TO DO — Reproduce exactly only the lines from the line that holds "Model this scene" to the line that holds "SC.camera = cam", inclusive, in the listing below, and please leave out every picture.

Records from a collection:
-------------------------
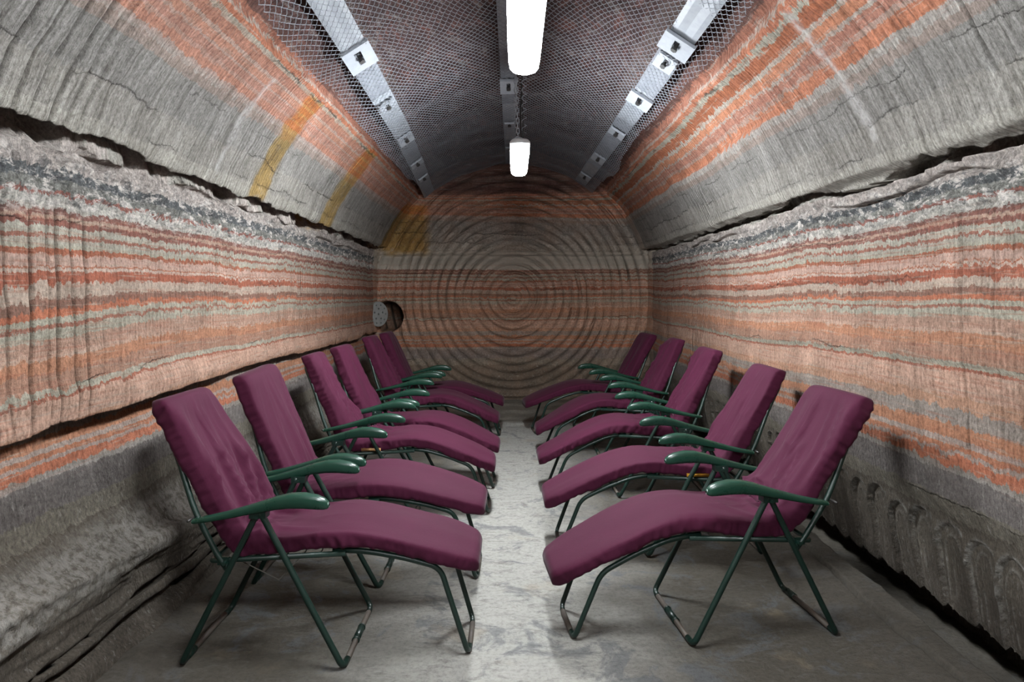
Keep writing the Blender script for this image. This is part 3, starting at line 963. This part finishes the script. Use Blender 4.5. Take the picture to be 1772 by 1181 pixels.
def cover_mesh(theta, drop, seed, wr, shear, top_w=.232, ext=0):
    """fitted cloth cover: backrest, seat and curved footrest in one piece"""
    st, ct = math.sin(theta), math.cos(theta)
    b0 = (-.145, .475)
    Lb = .74
    back = lambda q, off=0: (b0[0] - st * Lb * q + ct * off, b0[1] + ct * Lb * q + st * off)
    path = [back(1.0), back(.8, -.004), back(.6, -.006), back(.4, -.006), back(.22, -.006), (-.165 - st * .03, .535), (-.10, .468), (.02, .468),
            (.16, .482), (.32, .500), (.45 + ext * .2, .492 - drop * .10), (.60 + ext * .4, .462 - drop * .36), (.76 + ext * .7, .420 - drop * .68), (.93 + ext, .365 - drop)]
    N, M = 240, 100
    C, L = catmull(path, N)
    T = np.gradient(C, axis=0)
    T /= np.linalg.norm(T, axis=1)[:, None]
    for _ in range(6):
        T[1:-1] = .25 * T[:-2] + .5 * T[1:-1] + .25 * T[2:]
    Nn = np.stack([-T[:, 1], T[:, 0]], -1)
    sarr = np.linspace(0, L, N)
    q = sarr / L
    seat_s = .74
    W = np.interp(sarr, [0, .1, .55, .75, 1.1, 1.5, L], [top_w - .012, top_w, .236, .240, .238, .226, .196])
    Th = np.interp(sarr, [0, .08, .5, .74, .95, 1.3, L], [.078, .088, .082, .072, .078, .075, .062])
    endA = np.clip(sarr / .045, 0, 1); endB = np.clip((L - sarr) / .05, 0, 1)
    ca = np.sqrt(np.clip(1 - (1 - endA) ** 2, 0, 1)); cb = np.sqrt(np.clip(1 - (1 - endB) ** 2, 0, 1))
    cap = np.minimum(ca, cb)
    Ws = W * (.84 + .16 * cap); Ts = Th * (.22 + .78 * cap)
    cornB = sstep(.0, .16, L - sarr)
    Ws = Ws * (.80 + .20 * np.sqrt(np.clip(cornB, 0, 1)))
    ex = .24
    a = np.linspace(0, 2 * PI, 6000)
    ca_, sa_ = np.cos(a), np.sin(a)
    cx = np.sign(ca_) * np.abs(ca_) ** ex
    cz = np.sign(sa_) * np.abs(sa_) ** (ex + .12)
    per = np.concatenate([[0], np.cumsum(np.hypot(np.diff(cx) * .23, np.diff(cz) * .05))])
    uu = np.linspace(0, per[-1], M, endpoint=False)
    cx, cz = np.interp(uu, per, cx), np.interp(uu, per, cz)
    V = np.zeros((N, M, 3))
    yy = Ws[:, None] * cx[None, :]
    hh = Ts[:, None] * (.5 + .5 * cz[None, :])
    # crown: padding bulges a little in the middle
    vn = cx[None, :] + 0 * yy
    top = (sstep(.2, .95, cz) * sstep(1.0, .86, np.abs(cx)) + .15 * (cz > 0))[None, :]
    hh = hh + top * .012 * (1 - vn ** 2) * cap[:, None]
    side = np.clip(np.abs(cx) - .8, 0, .2)[None, :] / .2
    S = sarr[:, None] + 0 * yy
    # long folds running down the back, fanning out of the seat angle
    near = np.exp(-((S - .70) / .30) ** 2)
    backm = sstep(.95, .70, S) * sstep(.03, .16, S)
    footm = sstep(.75, 1.0, S)
    base = vn + shear * (S - .7) + .12 * vnoise(vn * 1.5, S * 2.2, 0, seed + 2)
    fold = vnoise(base * 2.4, S * .9, 0, seed)
    rid = np.clip(1 - 2.4 * np.abs(vnoise(base * 2.9, S * .8, 0, seed + 5)), 0, 1)
    rid2 = np.clip(1 - 2.4 * np.abs(vnoise(base * 5.2 + 7, S * 1.2, 0, seed + 6)), 0, 1)
    inc = sstep(.10, .55, S)                      # folds deepen towards the seat angle
    dh = wr * top * backm * (.010 * fold + (.5 + .5 * inc) * (.015 * rid ** 1.5 + .009 * rid2 ** 1.5))
    dh += wr * top * near * .010 * np.clip(1 - 2.2 * np.abs(vnoise(base * 3 + 3, S * 4, 0, seed + 7)), 0, 1) ** 1.5
    tr = np.exp(-((S - .90) / .13) ** 2)
    dh += wr * top * tr * .012 * np.clip(1 - 2.2 * np.abs(vnoise(vn * 1.3, S * 9 + 2.5 * vn ** 2, 0, seed + 9)), 0, 1) ** 1.5
    dh += top * footm * wr * .003 * vnoise(vn * 1.4, S * 3.5, 0, seed + 11)
    dh += top * .004 * vnoise(vn * 1.2, S * 2.5, 0, seed + 13)
    hh = hh + dh * cap[:, None]
    # gathers along the sides
    lowr = (1 - hh / (Ts[:, None] + 1e-6)) * side
    slack = np.clip(.35 + 1.3 * vnoise(S * 4.2, np.sign(vn) * 2, 0, seed + 30), 0, 1)
    g = slack * vnoise(S * 46 + vn * 2 + hh * 20 * (1 + shear), hh * 12, 0, seed + 15) + .6 * vnoise(S * 70, hh * 20, 0, seed + 16)
    yy = yy + np.sign(cx)[None, :] * side * (.006 * g * (.5 + .8 * np.clip(lowr, 0, 1)) * (.6 + .4 * min(wr, 1.2)) + .006 * vnoise(S * 9, hh * 9, 0, seed + 17)) * cap[:, None]
    # slack hem: sides hang a touch below the padding
    hem = np.clip(-cz, 0, 1)[None, :] * side
    hh = hh - hem * (.010 + .010 * vnoise(S * 14, np.sign(vn) * 3, 0, seed + 19) + .005 * vnoise(S * 45, vn, 0, seed + 20)) * cap[:, None]
    V[:, :, 0] = C[:, 0][:, None] + Nn[:, 0][:, None] * hh
    V[:, :, 1] = yy
    V[:, :, 2] = C[:, 1][:, None] + Nn[:, 1][:, None] * hh
    return V

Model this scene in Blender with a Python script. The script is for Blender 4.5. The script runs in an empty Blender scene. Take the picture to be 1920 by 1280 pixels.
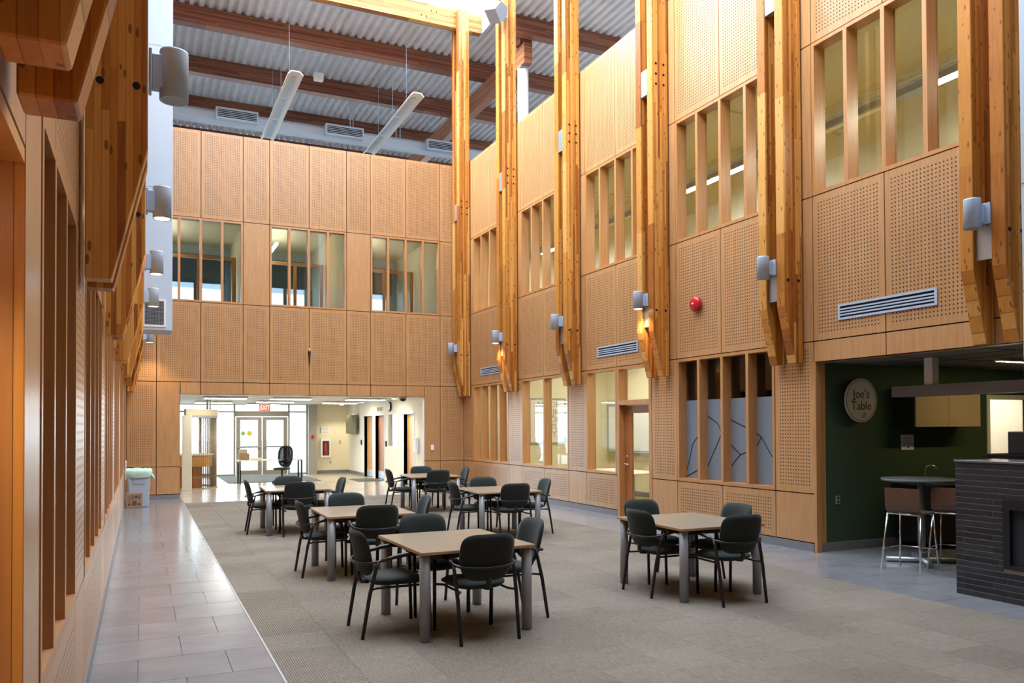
import bpy, bmesh, math, random
from mathutils import Vector, Matrix
random.seed(7)
SC = bpy.context.scene
COL = SC.collection
PI = math.pi

# ------------------------------------------------------------------ camera
CAMH = 1.75
F_PX, YAW, PITCH, ROLL, CY = 1505.45, 0.432804, 0.0159569, -0.0045617, 775.83
cam_d = bpy.data.cameras.new('camera')
cam_d.sensor_fit = 'HORIZONTAL'; cam_d.sensor_width = 36.0
cam_d.lens = F_PX / 1920 * 36.0
cam_d.shift_y = (CY - 640.0) / 1920.0
cam_d.clip_start = 0.05; cam_d.clip_end = 500
cam = bpy.data.objects.new('camera', cam_d); COL.objects.link(cam)
_f = Vector((math.sin(YAW)*math.cos(PITCH), math.cos(YAW)*math.cos(PITCH), math.sin(PITCH)))
_r = Vector((math.cos(YAW), -math.sin(YAW), 0)); _u = _r.cross(_f)
_r2 = math.cos(ROLL)*_r + math.sin(ROLL)*_u; _u2 = -math.sin(ROLL)*_r + math.cos(ROLL)*_u
cam.matrix_world = Matrix(((_r2.x, _u2.x, -_f.x, 0), (_r2.y, _u2.y, -_f.y, 0), (_r2.z, _u2.z, -_f.z, CAMH), (0, 0, 0, 1)))
SC.camera = cam

# ------------------------------------------------------------------ sky, exposure
SKY = 6.6
w = bpy.data.worlds.new('overcast_sky'); SC.world = w; w.use_nodes = True
bg = w.node_tree.nodes['Background']
bg.inputs[0].default_value = (0.80, 0.92, 1.06, 1); bg.inputs[1].default_value = SKY
SC.view_settings.view_transform = 'Standard'; SC.view_settings.look = 'None'
SC.view_settings.exposure = 0.55; SC.view_settings.gamma = 1.0
SC.view_settings.use_curve_mapping = False
SC.cycles.max_bounces = 10; SC.cycles.diffuse_bounces = 5; SC.cycles.glossy_bounces = 4
SC.cycles.transparent_max_bounces = 12; SC.cycles.transmission_bounces = 4
SC.cycles.sample_clamp_indirect = 6.0; SC.cycles.caustics_reflective = False; SC.cycles.caustics_refractive = False
SC.cycles.use_denoising = True

sun_d = bpy.data.lights.new('hazy_sun', 'SUN'); sun_d.energy = 6.5; sun_d.angle = math.radians(24); sun_d.color = (0.93, 0.97, 1.0)
sun = bpy.data.objects.new('hazy_sun', sun_d); COL.objects.link(sun); sun.location = (-30, -8, 40)
sun.rotation_euler = Vector((math.cos(0.62)*math.cos(0.16), math.cos(0.62)*math.sin(0.16), -math.sin(0.62))).to_track_quat('-Z', 'Y').to_euler()

def portal(name, loc, rot, sx, sy):
    l = bpy.data.lights.new(name, 'AREA'); l.shape = 'RECTANGLE'; l.size = sx; l.size_y = sy
    l.cycles.is_portal = True
    o = bpy.data.objects.new(name, l); COL.objects.link(o); o.location = loc; o.rotation_euler = rot
    return o
portal('skylight_portal', (4.05, 12.3, 13.75), (0, 0, 0), 9.3, 18.6)
portal('entrance_portal', (4.1, 31.25, 1.4), (-PI/2, 0, 0), 3.4, 2.6)
portal('clerestory_end_portal', (7.0, 36.1, 11.5), (-PI/2, 0, 0), 25, 2.0)
portal('clerestory_right_portal', (20.1, 16.0, 11.4), (0, PI/2, 0), 2.2, 38)
portal('office_window_portal', (4.2, 28.35, 5.5), (-PI/2, 0, 0), 8.2, 2.2)

# ------------------------------------------------------------------ main dimensions
XR, XL, YB, YF = 8.44, -0.327, 21.59, -4.0
PER = 3.13
Z1, Z2, Z3, Z4, Z5, ZB = 0.80, 2.91, 4.92, 7.05, 9.27, 0.12
ZC = 2.62
XC0, XC1, YC = 0.915, 7.15, 20.3        # carpet

# ------------------------------------------------------------------ helpers: properties
def tag(o, label=None, cat=None, group=None, kind=None):
    if label: o['label'] = label
    if cat: o['category'] = cat
    if group: o['group'] = group
    if kind: o['kind'] = kind
    return o
def empty(name, loc=(0, 0, 0), rz=0.0, label=None, cat=None, group=None, kind=None, parent=None):
    o = bpy.data.objects.new(name, None); COL.objects.link(o)
    o.location = loc; o.rotation_euler = (0, 0, rz); o.empty_display_size = 0.1
    if parent: o.parent = parent
    return tag(o, label, cat, group, kind)
def copy_tree(o, parent=None):
    c = o.copy(); COL.objects.link(c); c.parent = parent
    for ch in list(o.children): copy_tree(ch, c)
    return c
def link(name, me, parent=None, loc=None, rz=None):
    o = bpy.data.objects.new(name, me); COL.objects.link(o)
    if parent: o.parent = parent
    if loc: o.location = loc
    if rz is not None: o.rotation_euler = (0, 0, rz)
    return o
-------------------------
RESULT OF THE EXERCISE —
Model this scene in Blender with a Python script. The script is for Blender 4.5. The script runs in an empty Blender scene. Take the picture to be 1920 by 1280 pixels.
import bpy, bmesh, math, random
from mathutils import Vector, Matrix
random.seed(7)
SC = bpy.context.scene
COL = SC.collection
PI = math.pi

# ------------------------------------------------------------------ camera
CAMH = 1.75
F_PX, YAW, PITCH, ROLL, CY = 1505.45, 0.432804, 0.0159569, -0.0045617, 775.83
cam_d = bpy.data.cameras.new('camera')
cam_d.sensor_fit = 'HORIZONTAL'; cam_d.sensor_width = 36.0
cam_d.lens = F_PX / 1920 * 36.0
cam_d.shift_y = (CY - 640.0) / 1920.0
cam_d.clip_start = 0.05; cam_d.clip_end = 500
cam = bpy.data.objects.new('camera', cam_d); COL.objects.link(cam)
_f = Vector((math.sin(YAW)*math.cos(PITCH), math.cos(YAW)*math.cos(PITCH), math.sin(PITCH)))
_r = Vector((math.cos(YAW), -math.sin(YAW), 0)); _u = _r.cross(_f)
_r2 = math.cos(ROLL)*_r + math.sin(ROLL)*_u; _u2 = -math.sin(ROLL)*_r + math.cos(ROLL)*_u
cam.matrix_world = Matrix(((_r2.x, _u2.x, -_f.x, 0), (_r2.y, _u2.y, -_f.y, 0), (_r2.z, _u2.z, -_f.z, CAMH), (0, 0, 0, 1)))
SC.camera = cam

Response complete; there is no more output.